Peter Mandelson's brief return as ambassador to Washington has become a test of Keir Starmer’s authority, after it emerged the Foreign Office overruled its own vetting agency to clear him for one of Britain’s most sensitive diplomatic posts. The decision now threatens to eclipse the original scandal, shifting attention from Mandelson’s ties to Jeffrey Epstein to the prime minister’s judgment, staffing choices and grip on government.
Mandelson was appointed in December 2024 and took up the job on 10 February 2025, despite UK Security Vetting, the Cabinet Office agency responsible for security checks, recommending against clearance. Developed Vetting is required for access to top secret material, making the overrule especially significant. The ambassadorial posting ended on 11 September 2025, after fresh information emerged about Mandelson’s relationship with Epstein and emails in which he backed Epstein’s efforts to challenge his 2008 conviction.
The fallout widened sharply on 17 April 2026, when Starmer said he was furious that he had not been told Mandelson had failed the vetting process. Conservative leader Kemi Badenoch said Starmer’s position was untenable and renewed calls for him to resign. The charge against the prime minister is no longer only that Mandelson was a poor appointment, but that No 10 may not have had proper control over a process involving access to top secret material and a senior diplomatic post in Washington.
Starmer has said he will go to Parliament on Monday, 20 April 2026, to set out the facts, while the Foreign Affairs Committee has asked former Foreign Office permanent under-secretary Sir Olly Robbins to give evidence on Tuesday, 21 April 2026. The Foreign Office has said neither Starmer nor any minister knew Mandelson had been granted clearance against the vetting recommendation until this week, but that explanation has not stopped questions over ministerial accountability, or over whether Starmer misled Parliament when he previously said the usual process had been followed.
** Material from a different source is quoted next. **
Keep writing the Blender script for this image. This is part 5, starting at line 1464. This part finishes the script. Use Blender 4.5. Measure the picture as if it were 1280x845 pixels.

For Starmer, the danger is no longer confined to Mandelson’s past. It now reaches into the machinery of government itself, with critics asking how a veteran Labour figure, a former MP for Hartlepool from 1992 to 2004, a European commissioner from 2004 to 2008, a Cabinet minister under Tony Blair and Gordon Brown, and a life peer since 2008, could be sent to Washington without the system that checked him properly understood at the top.